Nevertheless, yesterday was worth the trip over from the Big Island.

"I was really impressed to see this many women at this race,'' she said. "The support was so nice form the other women cheering you on. And to win a bowl from Tiffany's, two inter-island round-trip airfares and be given roses at the finish, how special."

"It was awesome,'' said Tanimoto, a 24-year-old Kealakekua resident. "I just started running a little under two years ago."

Tanimoto finished eighth in the women's division of the Great Aloha Run. She is content with her accomplishments so far this year.

"Now I know running is my passion,'' she said.

Fourth place went to Rachel Portner, a two-time winner of the event (1984 and 1987). The 46-year-old finished in 39:41.

Even those women not vying for the top spots sprinted the last quarter-mile to the finish line. Most were trying to make the finish times they had set on their mental watches.

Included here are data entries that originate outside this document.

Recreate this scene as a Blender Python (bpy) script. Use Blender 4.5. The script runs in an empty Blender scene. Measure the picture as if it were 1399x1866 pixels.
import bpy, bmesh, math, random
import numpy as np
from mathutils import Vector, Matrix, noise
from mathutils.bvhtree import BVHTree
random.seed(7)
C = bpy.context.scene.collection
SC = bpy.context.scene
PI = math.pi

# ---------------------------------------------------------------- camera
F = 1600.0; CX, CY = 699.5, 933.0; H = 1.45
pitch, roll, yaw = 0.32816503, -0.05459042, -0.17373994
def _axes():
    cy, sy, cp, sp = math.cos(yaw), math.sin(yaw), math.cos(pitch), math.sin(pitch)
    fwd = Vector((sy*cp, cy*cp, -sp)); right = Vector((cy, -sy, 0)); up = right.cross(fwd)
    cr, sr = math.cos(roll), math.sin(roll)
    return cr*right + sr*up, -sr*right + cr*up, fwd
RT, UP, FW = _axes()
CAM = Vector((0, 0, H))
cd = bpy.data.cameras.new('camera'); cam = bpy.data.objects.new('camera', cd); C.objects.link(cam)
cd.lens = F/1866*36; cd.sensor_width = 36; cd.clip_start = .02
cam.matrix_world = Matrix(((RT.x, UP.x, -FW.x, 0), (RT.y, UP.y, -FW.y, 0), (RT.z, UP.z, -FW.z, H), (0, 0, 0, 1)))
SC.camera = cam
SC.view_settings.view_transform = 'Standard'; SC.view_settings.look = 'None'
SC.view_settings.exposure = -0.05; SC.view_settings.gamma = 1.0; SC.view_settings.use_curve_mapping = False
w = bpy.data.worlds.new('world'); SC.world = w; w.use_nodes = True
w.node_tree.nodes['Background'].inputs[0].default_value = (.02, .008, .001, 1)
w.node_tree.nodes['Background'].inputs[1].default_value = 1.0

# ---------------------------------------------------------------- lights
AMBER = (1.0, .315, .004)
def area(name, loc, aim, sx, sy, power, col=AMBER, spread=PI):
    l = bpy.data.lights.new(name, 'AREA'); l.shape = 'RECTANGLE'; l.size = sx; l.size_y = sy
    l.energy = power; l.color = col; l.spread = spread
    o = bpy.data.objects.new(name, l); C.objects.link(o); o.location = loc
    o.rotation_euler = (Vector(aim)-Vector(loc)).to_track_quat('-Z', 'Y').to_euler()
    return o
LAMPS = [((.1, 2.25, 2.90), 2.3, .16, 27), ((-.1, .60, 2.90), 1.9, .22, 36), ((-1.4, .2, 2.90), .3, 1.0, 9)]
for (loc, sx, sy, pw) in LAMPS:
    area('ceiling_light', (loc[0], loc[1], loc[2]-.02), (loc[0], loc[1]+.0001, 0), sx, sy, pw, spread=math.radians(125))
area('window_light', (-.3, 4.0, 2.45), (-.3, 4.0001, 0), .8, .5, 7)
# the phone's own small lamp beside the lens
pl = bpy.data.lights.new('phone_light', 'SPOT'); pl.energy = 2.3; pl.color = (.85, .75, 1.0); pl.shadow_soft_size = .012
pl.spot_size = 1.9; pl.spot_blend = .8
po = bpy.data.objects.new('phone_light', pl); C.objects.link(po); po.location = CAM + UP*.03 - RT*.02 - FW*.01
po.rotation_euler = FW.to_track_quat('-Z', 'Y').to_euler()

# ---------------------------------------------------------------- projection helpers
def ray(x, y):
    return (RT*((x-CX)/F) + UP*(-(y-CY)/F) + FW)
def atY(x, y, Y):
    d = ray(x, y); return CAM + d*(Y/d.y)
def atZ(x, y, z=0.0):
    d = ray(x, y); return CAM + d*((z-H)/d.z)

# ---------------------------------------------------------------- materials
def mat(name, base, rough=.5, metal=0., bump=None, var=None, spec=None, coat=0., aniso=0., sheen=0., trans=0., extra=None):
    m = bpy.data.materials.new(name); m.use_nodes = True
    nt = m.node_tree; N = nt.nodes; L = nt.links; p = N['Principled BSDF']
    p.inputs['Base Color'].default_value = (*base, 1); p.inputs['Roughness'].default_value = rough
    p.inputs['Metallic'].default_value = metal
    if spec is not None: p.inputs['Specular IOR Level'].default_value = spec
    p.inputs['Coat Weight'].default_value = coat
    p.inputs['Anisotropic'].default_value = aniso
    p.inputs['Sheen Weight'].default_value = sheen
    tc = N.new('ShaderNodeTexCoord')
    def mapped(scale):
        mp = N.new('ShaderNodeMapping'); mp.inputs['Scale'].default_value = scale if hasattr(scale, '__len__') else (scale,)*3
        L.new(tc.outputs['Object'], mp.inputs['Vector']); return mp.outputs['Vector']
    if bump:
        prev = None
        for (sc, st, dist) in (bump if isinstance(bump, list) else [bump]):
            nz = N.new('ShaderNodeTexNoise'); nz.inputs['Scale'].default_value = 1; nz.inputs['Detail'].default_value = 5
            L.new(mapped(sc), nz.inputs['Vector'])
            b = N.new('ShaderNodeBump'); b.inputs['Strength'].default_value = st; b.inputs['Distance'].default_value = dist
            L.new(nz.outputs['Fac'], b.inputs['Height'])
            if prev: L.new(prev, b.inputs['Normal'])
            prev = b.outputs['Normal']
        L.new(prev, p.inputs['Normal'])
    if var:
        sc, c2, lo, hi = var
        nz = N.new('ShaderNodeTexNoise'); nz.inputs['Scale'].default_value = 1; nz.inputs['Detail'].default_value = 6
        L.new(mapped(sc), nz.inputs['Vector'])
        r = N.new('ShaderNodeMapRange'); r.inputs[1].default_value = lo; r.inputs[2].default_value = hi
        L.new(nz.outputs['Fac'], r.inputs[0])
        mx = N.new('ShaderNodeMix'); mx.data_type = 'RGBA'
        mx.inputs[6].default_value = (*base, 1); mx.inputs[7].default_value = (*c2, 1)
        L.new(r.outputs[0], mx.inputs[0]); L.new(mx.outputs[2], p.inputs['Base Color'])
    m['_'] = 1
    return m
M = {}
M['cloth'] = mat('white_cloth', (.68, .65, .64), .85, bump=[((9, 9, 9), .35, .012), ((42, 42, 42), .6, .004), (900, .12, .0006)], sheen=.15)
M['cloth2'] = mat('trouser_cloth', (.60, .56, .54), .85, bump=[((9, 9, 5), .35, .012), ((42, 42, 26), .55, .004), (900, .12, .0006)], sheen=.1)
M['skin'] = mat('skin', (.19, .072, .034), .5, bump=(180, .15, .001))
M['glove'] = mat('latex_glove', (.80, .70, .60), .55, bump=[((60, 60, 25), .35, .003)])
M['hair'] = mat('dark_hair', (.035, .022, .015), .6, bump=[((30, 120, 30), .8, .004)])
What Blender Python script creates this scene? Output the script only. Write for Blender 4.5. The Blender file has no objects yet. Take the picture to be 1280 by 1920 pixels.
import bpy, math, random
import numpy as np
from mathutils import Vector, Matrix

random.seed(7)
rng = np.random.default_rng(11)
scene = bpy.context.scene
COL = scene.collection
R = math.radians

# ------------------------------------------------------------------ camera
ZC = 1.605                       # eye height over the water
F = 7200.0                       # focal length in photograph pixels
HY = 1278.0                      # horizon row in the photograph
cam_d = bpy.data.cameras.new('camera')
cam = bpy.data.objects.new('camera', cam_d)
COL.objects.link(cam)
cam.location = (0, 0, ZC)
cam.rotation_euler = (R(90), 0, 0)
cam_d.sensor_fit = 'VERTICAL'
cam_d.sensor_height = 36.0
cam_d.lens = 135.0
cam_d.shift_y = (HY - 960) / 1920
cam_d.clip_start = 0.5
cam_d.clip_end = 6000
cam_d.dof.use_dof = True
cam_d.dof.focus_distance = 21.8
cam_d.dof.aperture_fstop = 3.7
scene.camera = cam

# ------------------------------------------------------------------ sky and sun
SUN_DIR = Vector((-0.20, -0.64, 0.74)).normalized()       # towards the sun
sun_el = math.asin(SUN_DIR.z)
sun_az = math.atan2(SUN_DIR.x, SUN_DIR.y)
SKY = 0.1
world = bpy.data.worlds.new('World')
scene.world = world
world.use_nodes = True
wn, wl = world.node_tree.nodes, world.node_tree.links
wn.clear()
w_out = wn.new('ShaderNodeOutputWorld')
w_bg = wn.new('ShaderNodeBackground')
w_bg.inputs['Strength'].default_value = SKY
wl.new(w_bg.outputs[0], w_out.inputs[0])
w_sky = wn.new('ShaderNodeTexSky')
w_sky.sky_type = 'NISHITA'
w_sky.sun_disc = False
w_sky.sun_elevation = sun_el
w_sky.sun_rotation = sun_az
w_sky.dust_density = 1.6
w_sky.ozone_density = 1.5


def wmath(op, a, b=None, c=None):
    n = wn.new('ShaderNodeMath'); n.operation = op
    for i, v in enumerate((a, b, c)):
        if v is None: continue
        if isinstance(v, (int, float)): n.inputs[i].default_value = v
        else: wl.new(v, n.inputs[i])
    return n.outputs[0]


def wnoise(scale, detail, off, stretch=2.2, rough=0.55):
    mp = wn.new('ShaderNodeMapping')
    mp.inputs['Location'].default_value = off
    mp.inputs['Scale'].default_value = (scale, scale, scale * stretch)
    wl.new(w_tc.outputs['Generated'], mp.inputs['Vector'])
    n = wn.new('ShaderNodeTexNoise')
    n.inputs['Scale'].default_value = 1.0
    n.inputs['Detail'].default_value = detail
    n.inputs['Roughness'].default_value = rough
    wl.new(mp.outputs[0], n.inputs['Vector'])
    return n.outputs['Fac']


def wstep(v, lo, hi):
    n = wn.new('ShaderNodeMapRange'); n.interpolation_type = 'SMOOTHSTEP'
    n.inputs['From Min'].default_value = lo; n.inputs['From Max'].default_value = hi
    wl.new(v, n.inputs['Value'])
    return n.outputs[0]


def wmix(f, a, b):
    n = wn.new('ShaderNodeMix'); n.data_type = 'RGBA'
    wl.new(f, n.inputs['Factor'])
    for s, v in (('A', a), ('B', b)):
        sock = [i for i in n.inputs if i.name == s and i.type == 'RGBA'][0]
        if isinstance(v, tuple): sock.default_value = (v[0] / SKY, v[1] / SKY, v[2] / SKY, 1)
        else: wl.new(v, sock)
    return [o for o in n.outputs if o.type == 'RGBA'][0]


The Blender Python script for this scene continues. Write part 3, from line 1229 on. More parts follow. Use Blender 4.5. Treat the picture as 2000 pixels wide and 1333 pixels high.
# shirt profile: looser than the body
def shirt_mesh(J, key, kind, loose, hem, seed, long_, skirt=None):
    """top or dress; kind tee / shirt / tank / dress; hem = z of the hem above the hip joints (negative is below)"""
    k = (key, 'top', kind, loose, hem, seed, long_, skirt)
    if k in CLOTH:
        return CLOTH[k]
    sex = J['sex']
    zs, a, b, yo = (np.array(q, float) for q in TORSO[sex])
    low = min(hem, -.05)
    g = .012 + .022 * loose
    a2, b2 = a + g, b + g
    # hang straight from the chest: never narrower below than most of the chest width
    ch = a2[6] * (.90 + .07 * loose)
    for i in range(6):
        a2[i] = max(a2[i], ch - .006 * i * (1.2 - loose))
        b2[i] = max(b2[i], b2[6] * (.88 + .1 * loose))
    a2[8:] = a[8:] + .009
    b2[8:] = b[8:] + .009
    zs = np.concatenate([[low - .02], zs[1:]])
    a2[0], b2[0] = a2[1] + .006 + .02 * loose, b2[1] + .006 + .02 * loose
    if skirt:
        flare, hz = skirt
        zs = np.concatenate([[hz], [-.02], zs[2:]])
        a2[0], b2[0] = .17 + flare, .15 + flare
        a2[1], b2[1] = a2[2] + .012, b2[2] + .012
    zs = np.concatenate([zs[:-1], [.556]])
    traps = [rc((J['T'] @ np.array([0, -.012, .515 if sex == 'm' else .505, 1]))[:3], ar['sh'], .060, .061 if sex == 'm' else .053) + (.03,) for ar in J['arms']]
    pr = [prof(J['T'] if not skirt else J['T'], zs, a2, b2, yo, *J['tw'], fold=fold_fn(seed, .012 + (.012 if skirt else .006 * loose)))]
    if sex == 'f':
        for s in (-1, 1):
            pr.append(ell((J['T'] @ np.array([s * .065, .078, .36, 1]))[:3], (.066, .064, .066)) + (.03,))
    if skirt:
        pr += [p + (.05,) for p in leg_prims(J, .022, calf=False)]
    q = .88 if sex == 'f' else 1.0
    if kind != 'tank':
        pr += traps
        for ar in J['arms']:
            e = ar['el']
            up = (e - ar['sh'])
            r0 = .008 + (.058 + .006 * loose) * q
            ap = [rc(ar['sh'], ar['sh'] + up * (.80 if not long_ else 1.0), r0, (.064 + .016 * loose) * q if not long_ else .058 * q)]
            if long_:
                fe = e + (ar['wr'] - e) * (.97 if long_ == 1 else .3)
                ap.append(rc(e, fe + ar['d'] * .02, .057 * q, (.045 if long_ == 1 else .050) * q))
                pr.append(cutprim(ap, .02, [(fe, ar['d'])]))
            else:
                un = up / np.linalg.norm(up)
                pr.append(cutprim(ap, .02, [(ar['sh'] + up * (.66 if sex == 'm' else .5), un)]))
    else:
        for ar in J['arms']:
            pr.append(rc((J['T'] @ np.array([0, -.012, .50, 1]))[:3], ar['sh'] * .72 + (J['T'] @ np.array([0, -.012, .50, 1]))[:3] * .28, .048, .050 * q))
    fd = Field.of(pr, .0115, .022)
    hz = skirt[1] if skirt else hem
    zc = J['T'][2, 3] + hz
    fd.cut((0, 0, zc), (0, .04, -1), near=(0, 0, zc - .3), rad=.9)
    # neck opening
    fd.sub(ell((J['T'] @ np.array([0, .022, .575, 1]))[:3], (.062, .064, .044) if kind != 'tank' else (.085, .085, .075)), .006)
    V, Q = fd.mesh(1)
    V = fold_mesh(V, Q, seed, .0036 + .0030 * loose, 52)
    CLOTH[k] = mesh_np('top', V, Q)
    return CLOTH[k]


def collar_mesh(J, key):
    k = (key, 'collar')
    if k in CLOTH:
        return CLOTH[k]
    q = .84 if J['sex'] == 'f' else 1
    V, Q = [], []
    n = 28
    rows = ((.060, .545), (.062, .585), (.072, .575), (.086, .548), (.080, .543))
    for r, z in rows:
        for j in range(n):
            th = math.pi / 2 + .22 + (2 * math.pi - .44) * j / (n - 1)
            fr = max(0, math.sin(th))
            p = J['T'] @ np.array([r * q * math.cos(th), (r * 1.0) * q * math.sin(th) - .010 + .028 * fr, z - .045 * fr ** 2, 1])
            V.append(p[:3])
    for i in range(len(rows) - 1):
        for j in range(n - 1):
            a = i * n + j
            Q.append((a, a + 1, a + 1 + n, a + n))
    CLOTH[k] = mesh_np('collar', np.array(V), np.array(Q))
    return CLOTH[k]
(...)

"I saw the 45 minutes (on the finish line timer)," said Hina Torres. "And I was trying to get that. But right when I was coming across the finish line it turned to 46 (minutes)."

Torres, 32, and a mother of a 10-month-old baby, said she had planned to take it easy since taking some time off running.

"But then I started to feel good out there," she said. "And it usually rains. This was the first-time we had sunshine in a long time.''

Monique Mata, a 20-year-old Chaminade cross-country runner took fifth place yesterday.

"It was a nice day today, not too windy," she said. "I knew who the competition was, and I was with Christensen at the start. But then she just took off."

Participants in yesterday's race ranged from 6- to 86-years-old.

Running buddies Francine Summers and Allison Math were happy that they completed the entire course.

"The most we ever ran at one time was four miles,'' said Summers. "So were proud of ourselves that we did six."